Deaths amongst illegal aliens in the 90 miles of ‘hot’ border in the Tucson Sector ran just at 250 in 2011. How much coverage do we hear about those individual horror stories? That total isn’t set forth to imply they are all murders by cartel operatives, but the number does suggest grand cartel implications.
On night shortly after the Ivie incident, the Border Patrol evacuated an illegal alien shot in another cartel firefight. What was interesting about the incident wasn’t the absence of news. What was interesting was the operational map history of the event. From the point of the shoot out, there were no less than eight other groups known to be accessing the area and a known quantity of 12 double bundles of marijuana.
Where Agents Nicholas Ivie, Brian Terry, and their brothers-in-arms and colleagues operate … Americans who are charged maintaining sanity and security of our borders … is a war zone of gigantic proportions.
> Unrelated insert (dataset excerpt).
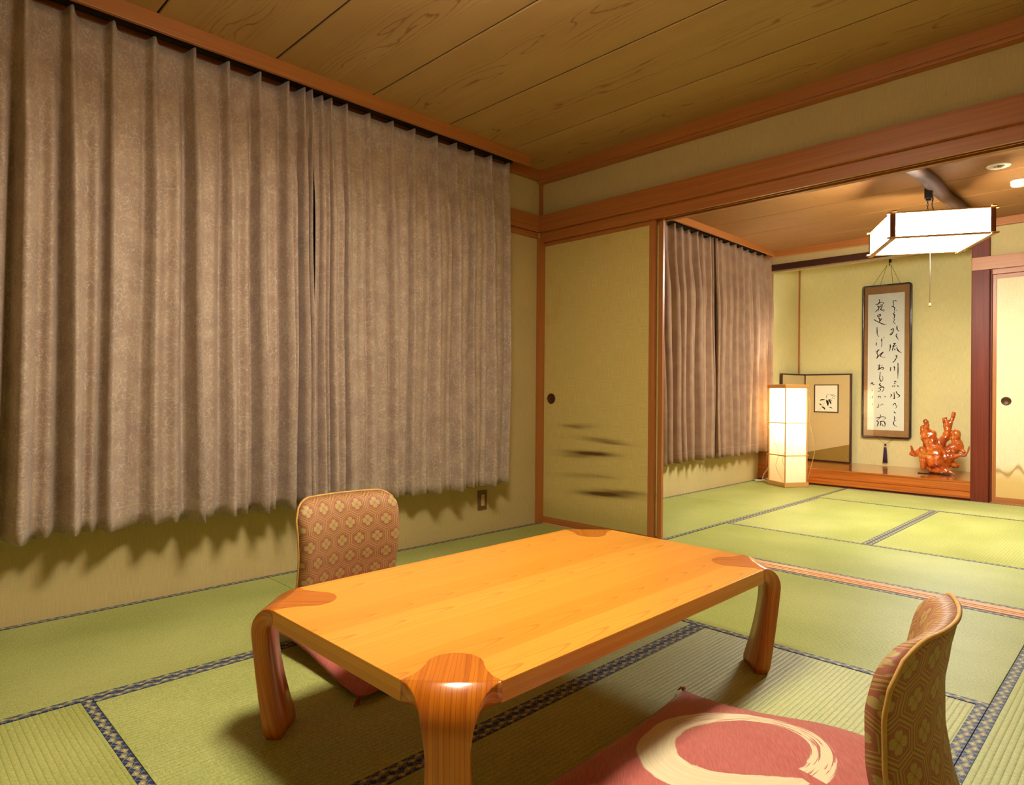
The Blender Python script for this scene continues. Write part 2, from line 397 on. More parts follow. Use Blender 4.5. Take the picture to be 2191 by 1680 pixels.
# ------------------------------------------------------------------ mesh helpers
class MB:
    def __init__(s): s.v = []; s.f = []; s.uv = []; s.smooth = []
    def face(s, pts, uvs=None, smooth=False):
        i = len(s.v); s.v += [tuple(p) for p in pts]; s.f.append(tuple(range(i, i+len(pts))))
        s.uv += list(uvs) if uvs else [(p[0], p[1]) for p in pts]; s.smooth.append(smooth)
    def box(s, x0, x1, y0, y1, z0, z1, bev=0.0):
        """bevelled box; uv in metres, u runs along the longest side"""
        bm = bmesh.new(); bmesh.ops.create_cube(bm, size=1.0)
        for q in bm.verts: q.co = Vector(((x0+x1)/2+q.co.x*(x1-x0), (y0+y1)/2+q.co.y*(y1-y0), (z0+z1)/2+q.co.z*(z1-z0)))
        if bev > 0: bmesh.ops.bevel(bm, geom=bm.edges[:], offset=bev, segments=2, affect='EDGES', profile=.6)
        bm.normal_update()
        s.addbm(bm, [x1-x0, y1-y0, z1-z0], (x0, y0, z0)); bm.free(); return s
    def addbm(s, bm, dims, org=(0, 0, 0)):
        L = max(range(3), key=lambda k: dims[k])
        for f in bm.faces:
            n = [abs(c) for c in f.normal]; ax = max(range(3), key=lambda k: n[k])
            oth = [k for k in range(3) if k != ax]
            if ax == L: uvk = oth
            else: uvk = [L, [k for k in oth if k != L][0]]
            pts = [q.co.copy() for q in f.verts]
            s.face(pts, [(p[uvk[0]]-org[uvk[0]], p[uvk[1]]-org[uvk[1]]+ax*.37) for p in pts])
    def tube(s, pts, r, n=8, cap=True, smooth=True):
        pts = [Vector(p) for p in pts]; rs = r if isinstance(r, (list, tuple)) else [r]*len(pts)
        rings = []; prev = None; acc = 0.0; us = []
        for i, p in enumerate(pts):
            t = (pts[min(i+1, len(pts)-1)]-pts[max(i-1, 0)]).normalized()
            a = Vector((0, 0, 1)) if abs(t.z) < .95 else Vector((1, 0, 0))
            if prev is not None: a = prev
            b = t.cross(a).normalized(); a = b.cross(t).normalized(); prev = a
            rings.append([p+(a*math.cos(2*PI*k/n)+b*math.sin(2*PI*k/n))*rs[i] for k in range(n)])
            if i: acc += (p-pts[i-1]).length
            us.append(acc)
        for i in range(len(pts)-1):
            for k in range(n):
                k2 = (k+1) % n; w = 2*PI*rs[i]/n
                s.face([rings[i][k], rings[i+1][k], rings[i+1][k2], rings[i][k2]], [(us[i], k*w), (us[i+1], k*w), (us[i+1], (k+1)*w), (us[i], (k+1)*w)], smooth)
        if cap:
            s.face(list(rings[0]), None); s.face(list(reversed(rings[-1])), None)
        return s
    def lathe(s, prof, c, n=24, axis='Z', smooth=True):
        def P(r, h, a):
            x, y = r*math.cos(a), r*math.sin(a)
            q = {'Z': (x, y, h), 'Y': (x, h, y), 'X': (h, x, y)}[axis]
            return (c[0]+q[0], c[1]+q[1], c[2]+q[2])
        for i in range(len(prof)-1):
            (r0, h0), (r1, h1) = prof[i], prof[i+1]
            for k in range(n):
                a, b = 2*PI*k/n, 2*PI*(k+1)/n
                pts = [P(r0, h0, a), P(r0, h0, b), P(r1, h1, b), P(r1, h1, a)]
                if r0 < 1e-6: pts = pts[1:]
                elif r1 < 1e-6: pts = pts[:3]
                s.face(pts, None, smooth)
        return s
    def sphere(s, c, r, n=10, sx=1, sy=1, sz=1):
        for i in range(n):
            for k in range(2*n):
                q = []
                for ii, kk in ((i, k), (i, k+1), (i+1, k+1), (i+1, k)):
                    t, a = PI*ii/n, PI*kk/n
                    q.append((c[0]+r*sx*math.sin(t)*math.cos(a), c[1]+r*sy*math.sin(t)*math.sin(a), c[2]+r*sz*math.cos(t)))
                if i == 0: q = [q[0], q[2], q[3]]
                elif i == n-1: q = [q[0], q[1], q[2]]
                s.face(q, None, True)
        return s
    def grid(s, P, UV, nu, nv, smooth=True, flip=False):
        for i in range(nu):
            for j in range(nv):
                ids = [(i, j), (i+1, j), (i+1, j+1), (i, j+1)]
                if flip: ids.reverse()
                s.face([P(*k) for k in ids], [UV(*k) for k in ids], smooth)
        return s
    def rot(s, ang, c=(0, 0)):
        ca, sa = math.cos(ang), math.sin(ang)
        s.v = [(c[0]+(x-c[0])*ca-(y-c[1])*sa, c[1]+(x-c[0])*sa+(y-c[1])*ca, z) for x, y, z in s.v]; return s
    def move(s, dx, dy, dz): s.v = [(x+dx, y+dy, z+dz) for x, y, z in s.v]; return s
    def build(s, name, mat, parent=None, weld=True, solid=0.0):
        me = bpy.data.meshes.new(name)
        me.from_pydata(s.v, [], s.f)
        uv = me.uv_layers.new(name='UVMap')
        uv.data.foreach_set('uv', [c for p in s.uv for c in p])
        me.polygons.foreach_set('use_smooth', s.smooth)
        me.materials.append(mat)
        if weld:
            bm = bmesh.new(); bm.from_mesh(me); bmesh.ops.remove_doubles(bm, verts=bm.verts[:], dist=2e-5)
            bmesh.ops.recalc_face_normals(bm, faces=bm.faces[:]); bm.to_mesh(me); bm.free()
        me.update()
        o = bpy.data.objects.new(name, me); COL.objects.link(o)
        if parent: o.parent = parent
        if solid:
            m = o.modifiers.new('thickness', 'SOLIDIFY'); m.thickness = solid; m.offset = 0
        return o
def tag(o, label, cat, group=None):
    o['label'] = label; o['category'] = cat
    if group: o['group'] = group
    return o
def empty(name, loc=(0, 0, 0), rz=0.0):
    o = bpy.data.objects.new(name, None); COL.objects.link(o)
    o.location = loc; o.rotation_euler = (0, 0, rz); o.empty_display_size = .1
    return o
def struct(o): o['kind'] = 'structure'; return o
def copy_tree(o, parent=None):
    c = o.copy(); COL.objects.link(c)
    if parent: c.parent = parent
    for ch in list(o.children): copy_tree(ch, c)
    return c
def sbox(name, m, *a, bev=.0015, parent=None):
    o = MB().box(*a, bev).build(name, M[m], parent)
    return o if parent else struct(o)

# ------------------------------------------------------------------ room shell
XR, YN, YS, YT, ZC1, ZC2 = 4.62, -4.76, 3.49, 4.37, 2.452, 2.43     # right wall, near wall, alcove front, alcove back, ceilings
sbox('wall_left', 'wall', -.10, 0, YN, 3.60, -.06, 2.60, bev=0)
sbox('wall_right', 'wall', XR, XR+.1, YN, YT+.1, -.06, 2.60, bev=0)
sbox('wall_near', 'wall', -.1, XR+.1, YN-.1, YN, -.06, 2.60, bev=0)
sbox('wall_middle', 'wall', 0, XR, .022, .10, 2.03, 2.50, bev=0)           # above the opening between the rooms
sbox('wall_far', 'wall', 1.97, XR, YS+.02, YS+.10, 1.99, 2.50, bev=0)      # above the far sliding door
sbox('wall_far_lintel', 'wall', 0, 1.97, YS+.02, YS+.10, 2.29, 2.50, bev=0)   # above the alcove beam
sbox('wall_alcove_left', 'alcove', -.06, .078, 3.60, YT+.05, -.06, 2.55, bev=0)
sbox('wall_alcove_back', 'alcove', -.06, 2.10, YT, YT+.1, -.06, 2.55, bev=0)
sbox('wall_alcove_right', 'alcove', 1.96, 2.04, YS+.13, YT, -.06, 2.55, bev=0)
sbox('ceiling_alcove', 'wall', -.06, 2.04, YS+.10, YT+.1, 2.50, 2.55, bev=0)
for k, (ya, yb) in enumerate(((-3.70, -.50), (.45, 3.30))):
    w = struct(MB().box(.001, .006, ya, yb, .42, 1.96).build('window_%d' % (k+1), M['night']))
    for a in (ya-.03, (ya+yb)/2-.02, yb-.01): MB().box(.001, .020, a, a+.04, .40, 1.985, .002).build('window_stile', M['rail'], w)
    for a in (.40, 1.945): MB().box(.001, .020, ya, yb, a, a+.04, .002).build('window_rail', M['rail'], w)
sbox('wall_closet', 'wall', 2.04, XR+.1, YS+.3, YS+.36, -.06, 2.55, bev=0)

# floor with every mat
floor = sbox('floor', 'sub', -.1, XR+.1, YN, YT, -.12, -.058, bev=0)
def mat_piece(x0, x1, y0, y1, along, borders):
    """one tatami: 'along' x or y is the long side; borders lists which long edges carry a band"""
    g = .0012
    L = (x1-x0) if along == 'x' else (y1-y0); W = (y1-y0) if along == 'x' else (x1-x0)
    def place(a0, a1, b0, b1, z0, z1, bev):
        m = MB(); bm = bmesh.new(); bmesh.ops.create_cube(bm, size=1.0)
        for q in bm.verts: q.co = Vector(((a0+a1)/2+q.co.x*(a1-a0), (b0+b1)/2+q.co.y*(b1-b0), (z0+z1)/2+q.co.z*(z1-z0)))
        bmesh.ops.bevel(bm, geom=bm.edges[:], offset=bev, segments=2, affect='EDGES', profile=.6)
        bm.normal_update()
        for f in bm.faces:
            pts = [q.co.copy() for q in f.verts]; m.face(pts, [(p.x, p.y-(b0+b1)/2 if b1-b0 < .1 else p.y) for p in pts])
        bm.free()
        if along == 'y': m.v = [(x0+b, y0+a, z) for a, b, z in m.v]
        else: m.v = [(x0+a, y0+b, z) for a, b, z in m.v]
        return m
    t = place(g, L-g, g, W-g, -.056, 0, .002).build('tatami_mat', M['tatami'], floor)
    for k in borders:
        b0, b1 = (g-.0003, .030) if k == 0 else (W-.030, W-g+.0003)
        place(g-.0003, L-g+.0003, b0, b1, -.05, .0012, .0006).build('mat_border', M['heri'], t)
a1, a2, a3 = .894, 1.82, 2.751
r1, r2 = -1.029, -2.879
MATS_N = [(0, a1, -1.955, .02, 'y', (0, 1)), (0, a1, -3.80, -1.955, 'y', (0, 1)), (a1, a3, r1, .02, 'x', (0, 1)),
    (a1, a2, r2, r1, 'y', (0, 1)), (a2, a3, r2, r1, 'y', (0, 1)), (a3, 3.68, -1.86, .02, 'y', (0, 1)), (a3, 3.68, -3.80, -1.86, 'y', (0, 1)), (a1, a3, -3.80, r2, 'x', (0, 1)),
    (0, 1.84, YN, -3.80, 'x', (0, 1)), (1.84, 3.68, YN, -3.80, 'x', (0, 1)), (3.68, XR, -1.86, .02, 'y', (0, 1)), (3.68, XR, YN, -1.86, 'y', (0, 1))]
b1, b2, b3 = .916, 1.822, 2.74
MATS_F = [(0, b1, .135, 1.823, 'y', (0, 1)), (0, b1, 1.823, 3.485, 'y', (0, 1)), (b1, b3, .135, 1.0005, 'x', (0, 1)),
    (b1, b2, 1.0005, 2.657, 'y', (0, 1)), (b2, b3, 1.0005, 2.657, 'y', (0, 1)), (b1, b3, 2.657, 3.485, 'x', (0, 1)), (b3, 3.66, .135, 1.823, 'y', (0, 1)), (b3, 3.66, 1.823, 3.485, 'y', (0, 1)), (3.66, XR, .135, 1.823, 'y', (0, 1)), (3.66, XR, 1.823, 3.485, 'y', (0, 1))]
for t in MATS_N+MATS_F: mat_piece(*t)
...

The suggestion of a friendly fire shootout among trained professionals may indeed prove to be true, but it is fishy. In fact, it stinks to high heaven, but the conditions and the danger surrounding it are certainly conducive to dangers of war zone calamity.
 Guilty until innocent
 There is yet another story reduced to footnote. What about those two suspects that Mexican authorities picked up supposedly tied to the Ivie shooting death? When they got a call from their Yankee counterparts to come up with some fall guy, did the Mexican authorities simply grab two unsuspecting innocents and throw them in the holding cell to be squeezed? Isn’t that the developing implication?
What about the third, silent suspect? His fate is worse. He is dead. He committed suicide. He is being represented to be dead from a self inflicted head wound. Well, that isn’t quite accurate. He had to shoot himself twice in the head to get the job done!

Stephen L. Wilmeth is a rancher from southern New Mexico. “Isn’t there irony in the fact that the news of the border is coming from horsemen?”